The body performing as archive cannot possess but instead becomes possessed, affected and remade by the performances of others. Against the juridical contract that accompanies a donation to an archive, when a body becomes archivist and archive of performance, it transforms performance into the evidence of the uncertain exchange that transpires between donor and archivist and other donations. Conversely, the body as an archive of performance undermines the institutional stability of the archive for it can only be constituted if performance is expended.
This panel assesses Julie Tolentino’s proposition, put forward in her ongoing archiving project “The Sky Remains the Same”, that the human body is not merely a transmitter of repertoires.
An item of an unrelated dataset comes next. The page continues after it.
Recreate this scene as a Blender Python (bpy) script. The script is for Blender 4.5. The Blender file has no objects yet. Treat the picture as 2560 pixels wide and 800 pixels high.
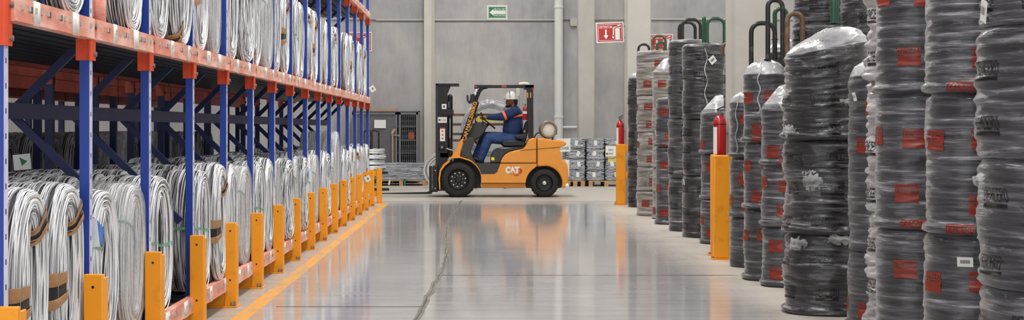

Instead we propose to examine Tolentino’s work as a technology that demonstrates and reconfigures social and political values as well as the archive’s purpose. What changes when bodies are considered archives capable of recording, storing, indexing, and redistributing others’ performances? The New Museum’s recent show “Performance Archiving Performance”, which included “The Sky Remains the Same” alongside other artist-driven performance archiving projects, demonstrated that this paradigm might offer an alternative to what can be understood as or known about an archival event. In the show Tolentino violated the notion of conservation as retention, energetically spending what she was charged to retain in order to felicitously complete her task of conservation. This roundtable discussion reflects upon the proposition in “The Sky Remains The Same” that the human body performing as archive and archivist of other’s performances might in fact offer a radical antidote to the present epidemic of archive fever. How might an archive be a metaphor for other forms of social organization? Can the receipt and display of the archive’s materiality and its engagement with performance as its content mimic practices of queer political relations also not predicated on a similarity of exchange or juridical possession? What are the consequences if an archive becomes legible only through expending another’s performance and by utilizing gifting and dissipation as techniques of conservation?